- _What to work on_
Copy each line that holds "this".

- _Material shown_
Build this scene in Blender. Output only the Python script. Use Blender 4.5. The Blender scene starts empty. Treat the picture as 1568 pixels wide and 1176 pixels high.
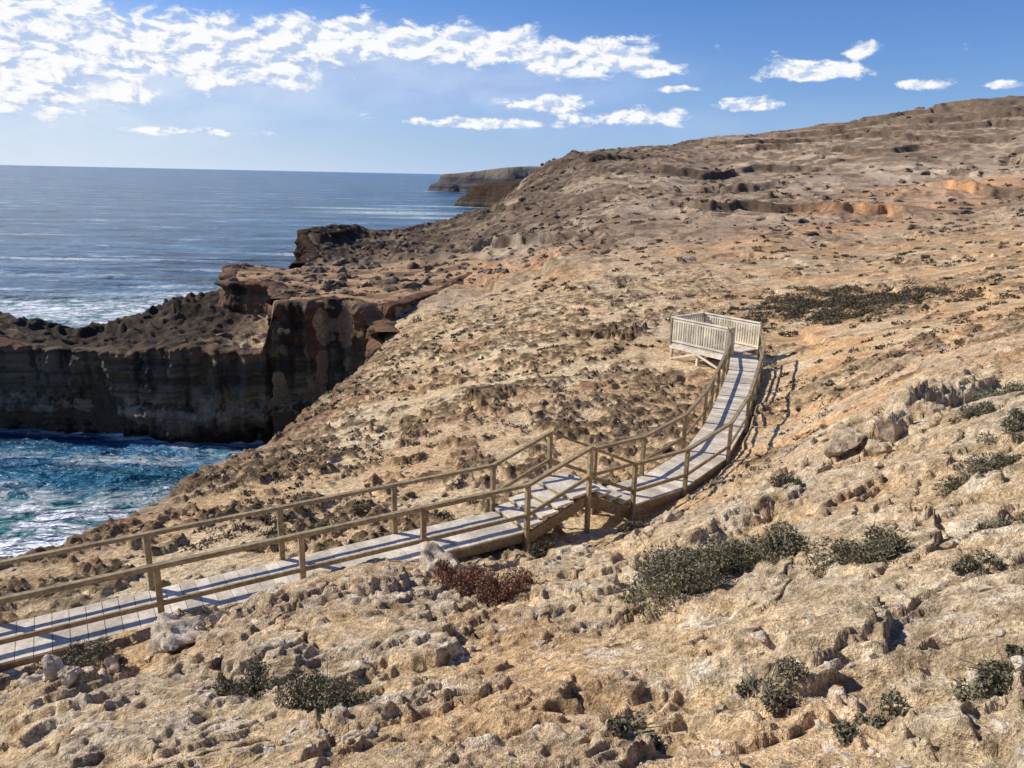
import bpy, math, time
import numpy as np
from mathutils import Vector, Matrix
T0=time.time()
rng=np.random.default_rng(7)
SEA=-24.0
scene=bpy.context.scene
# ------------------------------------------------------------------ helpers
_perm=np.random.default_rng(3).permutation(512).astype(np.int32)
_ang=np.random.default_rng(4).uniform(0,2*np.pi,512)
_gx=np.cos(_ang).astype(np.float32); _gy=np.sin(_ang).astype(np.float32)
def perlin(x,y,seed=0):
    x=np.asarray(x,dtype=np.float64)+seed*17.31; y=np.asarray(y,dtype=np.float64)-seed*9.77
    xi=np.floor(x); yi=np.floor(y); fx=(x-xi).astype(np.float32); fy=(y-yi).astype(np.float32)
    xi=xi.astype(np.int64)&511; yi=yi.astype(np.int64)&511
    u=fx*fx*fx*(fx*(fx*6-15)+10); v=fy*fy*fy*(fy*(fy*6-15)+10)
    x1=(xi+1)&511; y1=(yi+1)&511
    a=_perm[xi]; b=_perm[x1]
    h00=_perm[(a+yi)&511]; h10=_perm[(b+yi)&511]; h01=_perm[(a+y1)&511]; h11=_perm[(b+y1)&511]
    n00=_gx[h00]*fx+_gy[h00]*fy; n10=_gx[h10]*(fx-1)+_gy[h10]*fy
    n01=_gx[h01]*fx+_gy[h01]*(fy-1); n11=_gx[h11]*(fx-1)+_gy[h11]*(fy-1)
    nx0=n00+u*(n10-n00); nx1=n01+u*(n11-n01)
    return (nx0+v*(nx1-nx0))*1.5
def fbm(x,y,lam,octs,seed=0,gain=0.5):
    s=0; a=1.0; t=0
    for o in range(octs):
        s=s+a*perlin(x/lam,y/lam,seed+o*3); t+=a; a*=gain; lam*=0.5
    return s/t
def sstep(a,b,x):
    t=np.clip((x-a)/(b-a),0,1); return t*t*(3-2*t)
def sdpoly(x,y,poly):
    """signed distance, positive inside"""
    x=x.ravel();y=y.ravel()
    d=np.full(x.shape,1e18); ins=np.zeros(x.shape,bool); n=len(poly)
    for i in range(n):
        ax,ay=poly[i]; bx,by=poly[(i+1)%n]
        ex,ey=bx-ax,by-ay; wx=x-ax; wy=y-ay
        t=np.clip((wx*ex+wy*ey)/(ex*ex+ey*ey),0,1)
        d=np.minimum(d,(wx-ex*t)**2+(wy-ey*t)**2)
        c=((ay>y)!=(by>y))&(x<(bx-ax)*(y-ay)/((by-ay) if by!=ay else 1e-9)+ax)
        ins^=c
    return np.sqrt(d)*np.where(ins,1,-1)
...
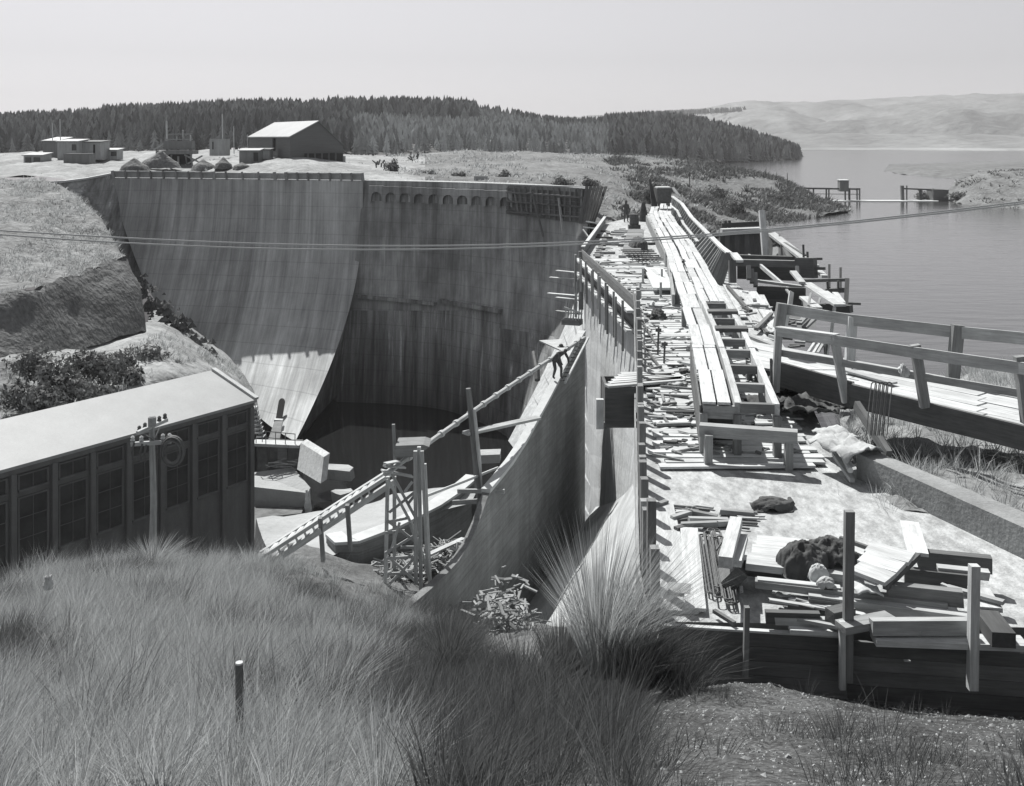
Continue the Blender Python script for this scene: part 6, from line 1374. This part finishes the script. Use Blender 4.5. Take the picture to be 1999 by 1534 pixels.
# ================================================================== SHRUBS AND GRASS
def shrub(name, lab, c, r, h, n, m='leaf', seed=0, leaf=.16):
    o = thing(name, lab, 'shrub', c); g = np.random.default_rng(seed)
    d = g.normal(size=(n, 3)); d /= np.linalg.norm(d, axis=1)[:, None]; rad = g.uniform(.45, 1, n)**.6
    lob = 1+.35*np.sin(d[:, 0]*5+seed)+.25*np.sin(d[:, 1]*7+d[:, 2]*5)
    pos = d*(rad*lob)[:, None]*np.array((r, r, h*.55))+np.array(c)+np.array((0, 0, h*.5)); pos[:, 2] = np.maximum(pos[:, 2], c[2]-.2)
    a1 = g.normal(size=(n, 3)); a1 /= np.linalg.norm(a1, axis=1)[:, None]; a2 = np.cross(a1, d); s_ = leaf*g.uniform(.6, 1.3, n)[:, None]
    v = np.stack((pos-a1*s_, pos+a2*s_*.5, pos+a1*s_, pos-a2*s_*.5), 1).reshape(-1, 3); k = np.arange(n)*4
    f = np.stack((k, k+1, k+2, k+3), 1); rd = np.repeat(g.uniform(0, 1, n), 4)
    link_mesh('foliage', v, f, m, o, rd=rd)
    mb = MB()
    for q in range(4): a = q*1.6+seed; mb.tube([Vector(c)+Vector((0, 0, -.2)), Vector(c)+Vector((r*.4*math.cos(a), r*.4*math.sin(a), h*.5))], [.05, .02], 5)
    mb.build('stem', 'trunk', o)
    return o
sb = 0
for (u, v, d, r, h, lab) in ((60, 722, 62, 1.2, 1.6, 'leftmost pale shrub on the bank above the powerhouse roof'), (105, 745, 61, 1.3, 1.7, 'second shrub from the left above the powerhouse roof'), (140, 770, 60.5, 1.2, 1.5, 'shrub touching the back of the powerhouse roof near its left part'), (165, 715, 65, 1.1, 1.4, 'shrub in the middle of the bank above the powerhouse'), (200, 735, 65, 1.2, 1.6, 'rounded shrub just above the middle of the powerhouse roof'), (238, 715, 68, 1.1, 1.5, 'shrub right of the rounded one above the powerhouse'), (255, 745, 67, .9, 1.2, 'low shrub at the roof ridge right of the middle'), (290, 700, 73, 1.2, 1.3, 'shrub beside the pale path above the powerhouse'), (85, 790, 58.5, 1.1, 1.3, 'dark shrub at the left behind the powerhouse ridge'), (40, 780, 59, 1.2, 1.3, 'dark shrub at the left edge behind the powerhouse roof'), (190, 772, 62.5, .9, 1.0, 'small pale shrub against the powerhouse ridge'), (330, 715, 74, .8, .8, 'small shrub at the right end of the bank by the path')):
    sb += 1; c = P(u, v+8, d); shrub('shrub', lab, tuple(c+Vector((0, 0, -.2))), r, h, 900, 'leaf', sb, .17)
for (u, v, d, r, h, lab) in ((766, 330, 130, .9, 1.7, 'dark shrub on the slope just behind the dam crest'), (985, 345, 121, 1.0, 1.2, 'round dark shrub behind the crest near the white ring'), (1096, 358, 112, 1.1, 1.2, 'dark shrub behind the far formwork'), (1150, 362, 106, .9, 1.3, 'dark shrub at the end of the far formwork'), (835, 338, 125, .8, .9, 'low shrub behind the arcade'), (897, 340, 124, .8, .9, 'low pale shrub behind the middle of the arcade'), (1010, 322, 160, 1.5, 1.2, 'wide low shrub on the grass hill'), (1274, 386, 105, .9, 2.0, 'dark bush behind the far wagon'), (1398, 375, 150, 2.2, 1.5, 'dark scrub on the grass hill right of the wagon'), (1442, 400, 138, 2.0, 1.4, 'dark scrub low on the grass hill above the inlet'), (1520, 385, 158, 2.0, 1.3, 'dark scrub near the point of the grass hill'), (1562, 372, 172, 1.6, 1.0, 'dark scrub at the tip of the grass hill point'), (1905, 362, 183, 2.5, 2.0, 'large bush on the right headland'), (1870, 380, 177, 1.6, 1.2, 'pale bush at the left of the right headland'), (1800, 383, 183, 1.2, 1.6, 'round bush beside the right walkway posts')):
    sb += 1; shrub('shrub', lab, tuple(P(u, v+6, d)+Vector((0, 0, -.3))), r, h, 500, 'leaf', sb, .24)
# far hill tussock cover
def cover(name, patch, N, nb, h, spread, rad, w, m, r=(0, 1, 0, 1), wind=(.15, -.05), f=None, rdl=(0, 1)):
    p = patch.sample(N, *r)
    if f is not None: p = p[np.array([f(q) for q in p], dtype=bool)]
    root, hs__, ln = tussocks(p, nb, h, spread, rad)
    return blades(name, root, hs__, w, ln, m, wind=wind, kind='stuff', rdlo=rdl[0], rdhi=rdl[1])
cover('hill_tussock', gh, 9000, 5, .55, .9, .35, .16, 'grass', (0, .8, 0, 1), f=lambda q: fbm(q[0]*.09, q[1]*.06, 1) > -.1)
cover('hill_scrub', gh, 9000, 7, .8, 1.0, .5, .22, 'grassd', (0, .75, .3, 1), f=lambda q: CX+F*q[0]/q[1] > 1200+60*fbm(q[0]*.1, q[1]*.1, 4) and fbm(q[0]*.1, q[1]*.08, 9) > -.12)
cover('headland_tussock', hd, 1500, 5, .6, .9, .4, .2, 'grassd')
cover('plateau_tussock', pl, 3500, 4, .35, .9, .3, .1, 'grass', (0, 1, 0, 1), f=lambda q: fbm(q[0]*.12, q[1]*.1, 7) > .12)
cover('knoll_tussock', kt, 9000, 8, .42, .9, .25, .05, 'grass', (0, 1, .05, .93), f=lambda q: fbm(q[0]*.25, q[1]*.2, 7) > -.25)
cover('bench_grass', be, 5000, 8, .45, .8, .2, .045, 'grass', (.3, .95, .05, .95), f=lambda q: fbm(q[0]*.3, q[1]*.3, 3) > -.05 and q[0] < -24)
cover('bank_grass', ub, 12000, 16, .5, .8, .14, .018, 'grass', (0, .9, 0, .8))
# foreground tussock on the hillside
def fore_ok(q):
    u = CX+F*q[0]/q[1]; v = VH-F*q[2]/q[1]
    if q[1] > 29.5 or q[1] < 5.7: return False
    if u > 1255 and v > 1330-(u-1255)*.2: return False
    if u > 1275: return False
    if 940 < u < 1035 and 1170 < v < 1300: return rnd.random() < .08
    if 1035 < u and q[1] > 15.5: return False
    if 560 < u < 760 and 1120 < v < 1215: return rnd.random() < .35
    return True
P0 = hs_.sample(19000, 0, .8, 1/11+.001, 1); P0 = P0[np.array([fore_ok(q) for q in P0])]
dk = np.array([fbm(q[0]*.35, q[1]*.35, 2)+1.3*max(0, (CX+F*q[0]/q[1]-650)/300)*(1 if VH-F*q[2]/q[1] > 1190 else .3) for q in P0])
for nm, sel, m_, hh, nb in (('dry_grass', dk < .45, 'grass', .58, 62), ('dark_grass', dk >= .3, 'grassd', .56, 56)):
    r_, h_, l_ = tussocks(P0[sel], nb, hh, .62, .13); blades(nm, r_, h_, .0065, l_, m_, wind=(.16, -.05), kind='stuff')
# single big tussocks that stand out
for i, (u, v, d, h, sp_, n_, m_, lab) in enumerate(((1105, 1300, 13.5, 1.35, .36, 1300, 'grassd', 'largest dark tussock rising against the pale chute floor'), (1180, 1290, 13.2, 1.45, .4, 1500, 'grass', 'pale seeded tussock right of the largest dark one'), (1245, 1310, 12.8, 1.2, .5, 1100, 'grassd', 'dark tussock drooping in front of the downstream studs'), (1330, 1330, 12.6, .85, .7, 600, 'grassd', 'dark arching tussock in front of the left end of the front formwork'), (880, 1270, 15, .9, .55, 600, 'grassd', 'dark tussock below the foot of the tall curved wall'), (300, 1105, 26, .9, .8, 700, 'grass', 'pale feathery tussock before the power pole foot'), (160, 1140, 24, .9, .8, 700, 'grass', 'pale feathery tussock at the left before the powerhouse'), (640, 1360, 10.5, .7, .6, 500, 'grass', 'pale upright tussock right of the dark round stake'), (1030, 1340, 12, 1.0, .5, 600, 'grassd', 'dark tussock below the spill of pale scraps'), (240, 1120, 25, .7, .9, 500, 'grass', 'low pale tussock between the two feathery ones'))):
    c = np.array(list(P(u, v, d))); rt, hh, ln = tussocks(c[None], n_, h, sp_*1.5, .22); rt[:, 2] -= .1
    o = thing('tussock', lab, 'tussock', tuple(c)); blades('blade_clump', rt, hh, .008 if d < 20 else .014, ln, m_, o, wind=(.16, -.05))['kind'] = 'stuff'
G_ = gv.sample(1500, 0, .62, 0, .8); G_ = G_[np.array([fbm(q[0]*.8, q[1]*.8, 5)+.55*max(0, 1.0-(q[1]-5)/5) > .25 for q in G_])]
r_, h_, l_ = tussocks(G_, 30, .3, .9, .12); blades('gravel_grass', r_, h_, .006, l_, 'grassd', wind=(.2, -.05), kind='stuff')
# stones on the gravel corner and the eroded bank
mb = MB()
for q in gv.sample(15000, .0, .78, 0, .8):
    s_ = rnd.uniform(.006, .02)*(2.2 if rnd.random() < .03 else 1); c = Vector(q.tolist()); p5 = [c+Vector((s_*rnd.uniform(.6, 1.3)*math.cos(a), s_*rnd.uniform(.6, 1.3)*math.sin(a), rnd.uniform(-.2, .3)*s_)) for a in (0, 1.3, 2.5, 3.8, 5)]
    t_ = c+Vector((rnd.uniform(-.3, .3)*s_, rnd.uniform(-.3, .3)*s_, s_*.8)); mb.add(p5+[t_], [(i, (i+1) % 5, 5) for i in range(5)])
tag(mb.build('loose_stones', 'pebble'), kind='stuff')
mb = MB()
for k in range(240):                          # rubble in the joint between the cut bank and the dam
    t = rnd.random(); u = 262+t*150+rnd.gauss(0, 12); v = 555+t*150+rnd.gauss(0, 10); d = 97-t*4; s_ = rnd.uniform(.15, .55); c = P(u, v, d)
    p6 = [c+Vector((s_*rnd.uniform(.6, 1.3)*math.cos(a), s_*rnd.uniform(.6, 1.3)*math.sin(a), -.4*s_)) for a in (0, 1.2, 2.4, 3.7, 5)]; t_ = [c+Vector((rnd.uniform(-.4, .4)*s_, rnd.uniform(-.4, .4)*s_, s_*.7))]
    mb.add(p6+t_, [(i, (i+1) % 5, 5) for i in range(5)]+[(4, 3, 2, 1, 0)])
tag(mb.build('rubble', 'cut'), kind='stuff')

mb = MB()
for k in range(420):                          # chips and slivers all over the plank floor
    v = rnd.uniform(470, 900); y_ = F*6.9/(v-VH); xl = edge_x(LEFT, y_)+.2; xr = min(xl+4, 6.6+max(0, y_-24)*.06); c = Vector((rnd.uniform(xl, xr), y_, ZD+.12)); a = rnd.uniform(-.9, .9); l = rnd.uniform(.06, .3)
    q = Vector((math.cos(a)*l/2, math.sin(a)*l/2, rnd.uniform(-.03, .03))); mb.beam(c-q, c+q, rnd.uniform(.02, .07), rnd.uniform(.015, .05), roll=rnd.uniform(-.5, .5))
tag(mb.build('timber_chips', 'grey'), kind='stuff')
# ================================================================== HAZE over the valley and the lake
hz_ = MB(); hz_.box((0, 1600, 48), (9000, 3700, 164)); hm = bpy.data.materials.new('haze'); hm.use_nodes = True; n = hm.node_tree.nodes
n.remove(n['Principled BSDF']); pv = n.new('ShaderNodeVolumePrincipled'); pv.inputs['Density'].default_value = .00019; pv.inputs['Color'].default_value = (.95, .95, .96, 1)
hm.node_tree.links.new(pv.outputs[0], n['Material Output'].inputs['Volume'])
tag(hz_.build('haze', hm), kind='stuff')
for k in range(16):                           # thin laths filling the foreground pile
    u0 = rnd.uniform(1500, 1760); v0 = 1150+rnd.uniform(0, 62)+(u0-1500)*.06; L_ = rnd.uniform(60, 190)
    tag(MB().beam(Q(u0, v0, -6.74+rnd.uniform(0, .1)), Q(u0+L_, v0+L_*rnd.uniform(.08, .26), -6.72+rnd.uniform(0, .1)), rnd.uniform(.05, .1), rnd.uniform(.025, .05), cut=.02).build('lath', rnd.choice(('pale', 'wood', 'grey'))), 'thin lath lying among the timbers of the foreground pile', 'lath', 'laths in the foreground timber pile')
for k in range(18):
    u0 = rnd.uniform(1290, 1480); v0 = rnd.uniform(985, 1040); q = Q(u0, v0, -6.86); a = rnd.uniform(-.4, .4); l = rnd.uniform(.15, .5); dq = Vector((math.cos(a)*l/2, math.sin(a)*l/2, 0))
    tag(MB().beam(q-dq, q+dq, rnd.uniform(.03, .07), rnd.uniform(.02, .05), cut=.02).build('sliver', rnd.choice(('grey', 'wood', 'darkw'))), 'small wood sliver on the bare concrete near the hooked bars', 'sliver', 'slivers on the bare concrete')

- _The answer_
Build this scene in Blender. Output only the Python script. Use Blender 4.5. The Blender scene starts empty. Treat the picture as 1568 pixels wide and 1176 pixels high.
Continue the Blender Python script for this scene: part 6, from line 1374. This part finishes the script. Use Blender 4.5. Take the picture to be 1999 by 1534 pixels.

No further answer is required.